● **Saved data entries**
══════════════════════════════

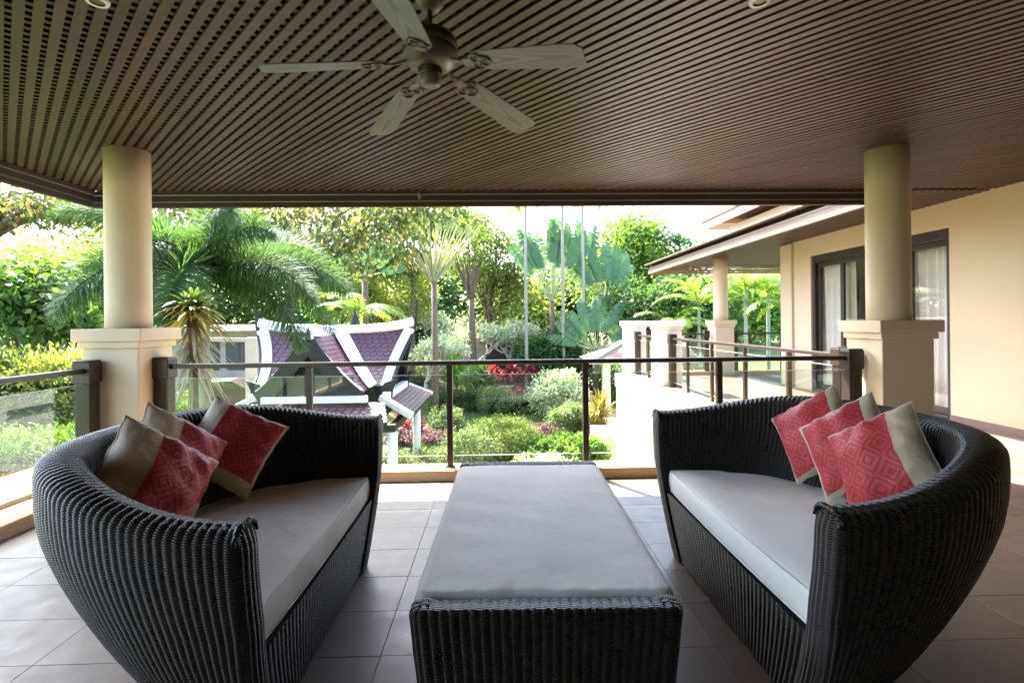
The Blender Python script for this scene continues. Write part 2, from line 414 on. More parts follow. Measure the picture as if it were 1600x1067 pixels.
xs = [X0 + TW * i for i in range(-6, 8)]
def clipspan(lo, hi, a, b): return max(lo, a), min(hi, b)
for j in range(0, 10):                                # the rows in view, back from the kerb
    y1 = Y0 - TD * j; y0 = y1 - TD
    for i in range(-6, 8):
        a, b = clipspan(-3.262, XW, X0 + TW * i, X0 + TW * (i + 1))
        if b - a > .03: tile(a, b, y0, y1, 0)
for j in range(0, 25):                                # the long terrace
    y0 = Y0 + TD * j; y1 = min(y0 + TD, 13.2)
    for i in range(3, 8):
        a, b = clipspan(3.52, XW, X0 + TW * i, X0 + TW * (i + 1))
        if b - a > .03 and y1 - y0 > .03: tile(a, b, y0, y1, 0)
mb = MB()
for j in range(10, 21):                               # behind the camera
    y1 = Y0 - TD * j; y0 = y1 - TD
    for i in range(-6, 8):
        a, b = clipspan(-3.262, XW, X0 + TW * i, X0 + TW * (i + 1))
        if b - a > .03: mb.box((a + .004, y0 + .004, -.03), (b - .004, y1 - .004, 0))
for j in range(0, 6):                                 # far end past the house corner
    for i in range(8, 13):
        mb.box((X0 + TW * i + .004, 11.15 + TD * j, -.03), (X0 + TW * (i + 1) - .004, 11.15 + TD * (j + 1) - .008, 0))
tag(mb.build('tile_field', M['tile'], fl), kind='stuff')

kb = thing('kerb', kind='structure')
def kerb(a, b): MB().box(a, b).build('kerb_stone', M['kerb'], kb, bevel=.012)
kerb((-3.262, 4.70, -.05), (3.396, 4.955, .09))
kerb((-3.56, -2.5, -.05), (-3.266, 4.955, .09))
kerb((3.20, 4.96, -.05), (3.50, 13.196, .09))
kerb((3.20, 13.20, -.05), (9.6, 13.5, .09))

# lower storey under the long terrace
lw = thing('lower_storey', 'white rendered lower storey carrying the long sunny terrace', 'building')
z0 = -2.9
m = MB()
m.box((3.12, 4.96, z0), (3.34, 9.6, -.302)); m.box((3.12, 9.6, -.75), (3.34, 10.25, -.302)); m.box((3.12, 10.25, z0), (3.34, 13.5, -.302))
m.box((3.34, 13.28, z0), (9.6, 13.5, -.302)); m.box((3.342, 9.0, z0), (9.6, 9.2, -.302)); m.box((9.38, 4.96, z0), (9.6, 13.28, -.302))
m.build('wall', M['white_wall'], lw)
m = MB(); m.box((3.02, 4.96, -.298), (3.198, 13.62, .03)); m.box((3.20, 13.505, -.298), (9.7, 13.62, .03)); m.build('band_course', M['white_wall'], lw, bevel=.015)
MB().box((3.2, 9.62, z0), (3.26, 10.23, -.76)).build('opening_shade', M['frame'], lw)  # dark panel carries the shadow of the opening in its colour
for y in (10.6, 13.1): MB().box((3.0, y - .28, z0), (3.118, y + .28, -.30)).build('pilaster', M['white_wall'], lw)
base = thing('veranda_base', 'cream rendered storey under the shaded veranda floor', 'building')
m = MB(); m.box((-3.54, 4.70, z0), (3.0, 4.93, -.31)); m.box((-3.54, -2.5, z0), (-3.30, 4.69, -.31)); m.build('wall', M['cream'], base)

# house wall on the right with the wide door opening
hw = thing('house_wall', 'cream painted house wall with wide curtained sliding door', 'wall')
T = .26; DY0, DY1, DZ = 6.97, 10.13, 2.60
m = MB(); m.box((XW, -2.5, 0.002), (XW + T, DY0, 3.2)); m.box((XW, DY1, 0.002), (XW + T, 11.1, 3.2)); m.box((XW, DY0, DZ), (XW + T, DY1, 3.2))
m.box((XW + T, 10.9, 0.002), (9.6, 11.1, 3.2))
m.build('wall', M['cream'], hw)
m = MB(); m.box((XW - .05, 10.72, .002), (XW - .002, 11.14, CEIL - .02)); m.build('corner_pilaster', M['cream'], hw, bevel=.008)
MB().box((XW - .014, -2.5, 0), (XW - .001, DY0 - .002, .085)).build('skirting', M['tile'], hw)
rm = thing('back_wall', 'cream house wall closing the veranda behind the viewer', 'wall')
MB().box((-3.6, -2.7, 0), (XW + T, -2.502, 3.1)).build('wall', M['cream'], rm)

# sliding door
dr = thing('sliding_door', 'wide dark framed glass sliding door with pale curtains in the cream wall', 'door')
fx0, fx1 = XW + .03, XW + .15
m = MB(); m.box((fx0, DY0 + .001, DZ - .14), (fx1, DY1 - .001, DZ - .001)); m.box((fx0, DY0 + .001, .004), (fx1, DY0 + .075, DZ - .141)); m.box((fx0, DY1 - .075, .004), (fx1, DY1 - .001, DZ - .141))
m.box((fx0, DY0 + .076, .004), (fx1, DY1 - .076, .05)); m.build('door_frame', M['frame'], dr, bevel=.006)
n = 4; pw = (DY1 - DY0 - .15) / n
for i in range(n):
    a = DY0 + .075 + pw * i + .003; b = a + pw - .006; xo = fx0 + (.02 if i in (1, 2) else .062)
    m = MB(); s_ = .075
    m.box((xo, a, .055), (xo + .04, a + s_, DZ - .145)); m.box((xo, b - s_, .055), (xo + .04, b, DZ - .145))
    m.box((xo, a + s_, .055), (xo + .04, b - s_, .15)); m.box((xo, a + s_, DZ - .225), (xo + .04, b - s_, DZ - .145))
    lf = m.build('door_leaf', M['frame'], dr, bevel=.004)
    MB().box((xo + .016, a + s_, .15), (xo + .022, b - s_, DZ - .225)).build('pane', M['winglass'], lf)
    if i == 1: MB().bar((xo - .03, b - .04, .95), (xo - .03, b - .04, 1.2), .018, .018, (1, 0, 0)).build('handle', M['pewter'], lf)
# curtains
def curtain(y0, y1, seed, label):
    rng = random.Random(seed); N = int((y1 - y0) / .012); P = []; ph = 0
    for i in range(N + 1):
        ph += rng.uniform(.35, .6); y = y0 + (y1 - y0) * i / N; P.append((XW + .235 + .04 * math.sin(ph) + .015 * math.sin(ph * .37), y))
    V = []; F = []; zs = [.03, .7, 1.5, 2.2, 2.5]
    for k, z in enumerate(zs):
        for i, (x, y) in enumerate(P): V.append((x + .012 * math.sin(i * .31 + k), y + .01 * math.sin(k * 1.7 + i * .05), z))
    W = N + 1
    for k in range(len(zs) - 1):
        for i in range(N): F.append((k * W + i, k * W + i + 1, (k + 1) * W + i + 1, (k + 1) * W + i))
    o = MB().add(V, F, True).build('curtain', M['curtain']); sol = o.modifiers.new('thick', 'SOLIDIFY'); sol.thickness = .003
    tag(o, label, 'curtain', 'curtains behind the sliding door')
curtain(6.99, 8.2, 3, 'pale gathered curtain behind the door glass right of the round column')
curtain(9.2, 10.1, 4, 'pale gathered curtain behind the door glass left of the round column')
ro = thing('room', 'dim furnished room seen through the sliding door glass', 'room')
m = MB(); m.box((XW + 3.2, 5.5, .002), (XW + 3.3, 10.88, 2.9)); m.box((XW + T + .002, 5.4, .002), (XW + 3.3, 5.498, 2.9)); m.box((XW + T + .002, 5.4, 2.902), (XW + 3.3, 10.88, 3.0)); m.box((XW + T + .002, 5.5, -.02), (XW + 3.19, 10.88, .0))
m.build('room_shell', M['wall_inside'], ro)

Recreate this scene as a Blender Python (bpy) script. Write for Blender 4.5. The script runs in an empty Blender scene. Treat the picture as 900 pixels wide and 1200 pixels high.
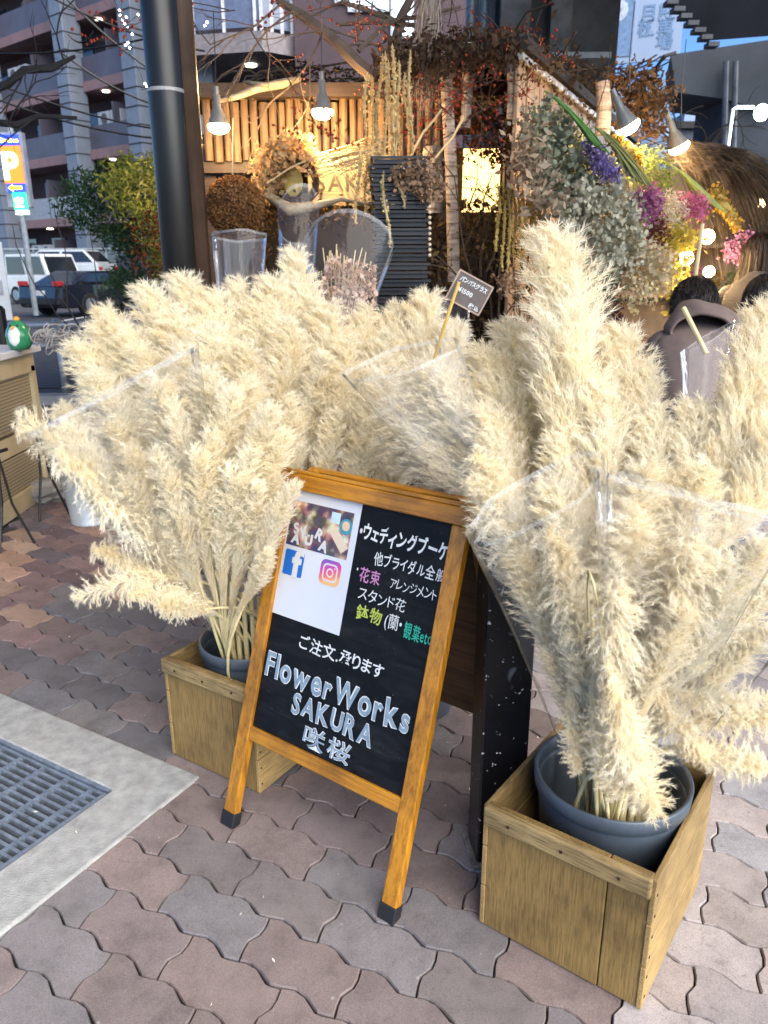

══════════════════════════════

● **Work instructions**
Repeat all of the records verbatim, leaving out the pictures.

● **Task answer**
The Blender Python script for this scene continues. Write part 2, from line 414 on. More parts follow. Measure the picture as if it were 1600x1067 pixels.
xs = [X0 + TW * i for i in range(-6, 8)]
def clipspan(lo, hi, a, b): return max(lo, a), min(hi, b)
for j in range(0, 10):                                # the rows in view, back from the kerb
    y1 = Y0 - TD * j; y0 = y1 - TD
    for i in range(-6, 8):
        a, b = clipspan(-3.262, XW, X0 + TW * i, X0 + TW * (i + 1))
        if b - a > .03: tile(a, b, y0, y1, 0)
for j in range(0, 25):                                # the long terrace
    y0 = Y0 + TD * j; y1 = min(y0 + TD, 13.2)
    for i in range(3, 8):
        a, b = clipspan(3.52, XW, X0 + TW * i, X0 + TW * (i + 1))
        if b - a > .03 and y1 - y0 > .03: tile(a, b, y0, y1, 0)
mb = MB()
for j in range(10, 21):                               # behind the camera
    y1 = Y0 - TD * j; y0 = y1 - TD
    for i in range(-6, 8):
        a, b = clipspan(-3.262, XW, X0 + TW * i, X0 + TW * (i + 1))
        if b - a > .03: mb.box((a + .004, y0 + .004, -.03), (b - .004, y1 - .004, 0))
for j in range(0, 6):                                 # far end past the house corner
    for i in range(8, 13):
        mb.box((X0 + TW * i + .004, 11.15 + TD * j, -.03), (X0 + TW * (i + 1) - .004, 11.15 + TD * (j + 1) - .008, 0))
tag(mb.build('tile_field', M['tile'], fl), kind='stuff')

kb = thing('kerb', kind='structure')
def kerb(a, b): MB().box(a, b).build('kerb_stone', M['kerb'], kb, bevel=.012)
kerb((-3.262, 4.70, -.05), (3.396, 4.955, .09))
kerb((-3.56, -2.5, -.05), (-3.266, 4.955, .09))
kerb((3.20, 4.96, -.05), (3.50, 13.196, .09))
kerb((3.20, 13.20, -.05), (9.6, 13.5, .09))

# lower storey under the long terrace
lw = thing('lower_storey', 'white rendered lower storey carrying the long sunny terrace', 'building')
z0 = -2.9
m = MB()
m.box((3.12, 4.96, z0), (3.34, 9.6, -.302)); m.box((3.12, 9.6, -.75), (3.34, 10.25, -.302)); m.box((3.12, 10.25, z0), (3.34, 13.5, -.302))
m.box((3.34, 13.28, z0), (9.6, 13.5, -.302)); m.box((3.342, 9.0, z0), (9.6, 9.2, -.302)); m.box((9.38, 4.96, z0), (9.6, 13.28, -.302))
m.build('wall', M['white_wall'], lw)
m = MB(); m.box((3.02, 4.96, -.298), (3.198, 13.62, .03)); m.box((3.20, 13.505, -.298), (9.7, 13.62, .03)); m.build('band_course', M['white_wall'], lw, bevel=.015)
MB().box((3.2, 9.62, z0), (3.26, 10.23, -.76)).build('opening_shade', M['frame'], lw)  # dark panel carries the shadow of the opening in its colour
for y in (10.6, 13.1): MB().box((3.0, y - .28, z0), (3.118, y + .28, -.30)).build('pilaster', M['white_wall'], lw)
base = thing('veranda_base', 'cream rendered storey under the shaded veranda floor', 'building')
m = MB(); m.box((-3.54, 4.70, z0), (3.0, 4.93, -.31)); m.box((-3.54, -2.5, z0), (-3.30, 4.69, -.31)); m.build('wall', M['cream'], base)

# house wall on the right with the wide door opening
hw = thing('house_wall', 'cream painted house wall with wide curtained sliding door', 'wall')
T = .26; DY0, DY1, DZ = 6.97, 10.13, 2.60
m = MB(); m.box((XW, -2.5, 0.002), (XW + T, DY0, 3.2)); m.box((XW, DY1, 0.002), (XW + T, 11.1, 3.2)); m.box((XW, DY0, DZ), (XW + T, DY1, 3.2))
m.box((XW + T, 10.9, 0.002), (9.6, 11.1, 3.2))
m.build('wall', M['cream'], hw)
m = MB(); m.box((XW - .05, 10.72, .002), (XW - .002, 11.14, CEIL - .02)); m.build('corner_pilaster', M['cream'], hw, bevel=.008)
MB().box((XW - .014, -2.5, 0), (XW - .001, DY0 - .002, .085)).build('skirting', M['tile'], hw)
rm = thing('back_wall', 'cream house wall closing the veranda behind the viewer', 'wall')
MB().box((-3.6, -2.7, 0), (XW + T, -2.502, 3.1)).build('wall', M['cream'], rm)

# sliding door
dr = thing('sliding_door', 'wide dark framed glass sliding door with pale curtains in the cream wall', 'door')
fx0, fx1 = XW + .03, XW + .15
m = MB(); m.box((fx0, DY0 + .001, DZ - .14), (fx1, DY1 - .001, DZ - .001)); m.box((fx0, DY0 + .001, .004), (fx1, DY0 + .075, DZ - .141)); m.box((fx0, DY1 - .075, .004), (fx1, DY1 - .001, DZ - .141))
m.box((fx0, DY0 + .076, .004), (fx1, DY1 - .076, .05)); m.build('door_frame', M['frame'], dr, bevel=.006)
n = 4; pw = (DY1 - DY0 - .15) / n
for i in range(n):
    a = DY0 + .075 + pw * i + .003; b = a + pw - .006; xo = fx0 + (.02 if i in (1, 2) else .062)
    m = MB(); s_ = .075
    m.box((xo, a, .055), (xo + .04, a + s_, DZ - .145)); m.box((xo, b - s_, .055), (xo + .04, b, DZ - .145))
    m.box((xo, a + s_, .055), (xo + .04, b - s_, .15)); m.box((xo, a + s_, DZ - .225), (xo + .04, b - s_, DZ - .145))
    lf = m.build('door_leaf', M['frame'], dr, bevel=.004)
    MB().box((xo + .016, a + s_, .15), (xo + .022, b - s_, DZ - .225)).build('pane', M['winglass'], lf)
    if i == 1: MB().bar((xo - .03, b - .04, .95), (xo - .03, b - .04, 1.2), .018, .018, (1, 0, 0)).build('handle', M['pewter'], lf)
# curtains
def curtain(y0, y1, seed, label):
    rng = random.Random(seed); N = int((y1 - y0) / .012); P = []; ph = 0
    for i in range(N + 1):
        ph += rng.uniform(.35, .6); y = y0 + (y1 - y0) * i / N; P.append((XW + .235 + .04 * math.sin(ph) + .015 * math.sin(ph * .37), y))
    V = []; F = []; zs = [.03, .7, 1.5, 2.2, 2.5]
    for k, z in enumerate(zs):
        for i, (x, y) in enumerate(P): V.append((x + .012 * math.sin(i * .31 + k), y + .01 * math.sin(k * 1.7 + i * .05), z))
    W = N + 1
    for k in range(len(zs) - 1):
        for i in range(N): F.append((k * W + i, k * W + i + 1, (k + 1) * W + i + 1, (k + 1) * W + i))
    o = MB().add(V, F, True).build('curtain', M['curtain']); sol = o.modifiers.new('thick', 'SOLIDIFY'); sol.thickness = .003
    tag(o, label, 'curtain', 'curtains behind the sliding door')
curtain(6.99, 8.2, 3, 'pale gathered curtain behind the door glass right of the round column')
curtain(9.2, 10.1, 4, 'pale gathered curtain behind the door glass left of the round column')
ro = thing('room', 'dim furnished room seen through the sliding door glass', 'room')
m = MB(); m.box((XW + 3.2, 5.5, .002), (XW + 3.3, 10.88, 2.9)); m.box((XW + T + .002, 5.4, .002), (XW + 3.3, 5.498, 2.9)); m.box((XW + T + .002, 5.4, 2.902), (XW + 3.3, 10.88, 3.0)); m.box((XW + T + .002, 5.5, -.02), (XW + 3.19, 10.88, .0))
m.build('room_shell', M['wall_inside'], ro)

Recreate this scene as a Blender Python (bpy) script. Write for Blender 4.5. The script runs in an empty Blender scene. Treat the picture as 900 pixels wide and 1200 pixels high.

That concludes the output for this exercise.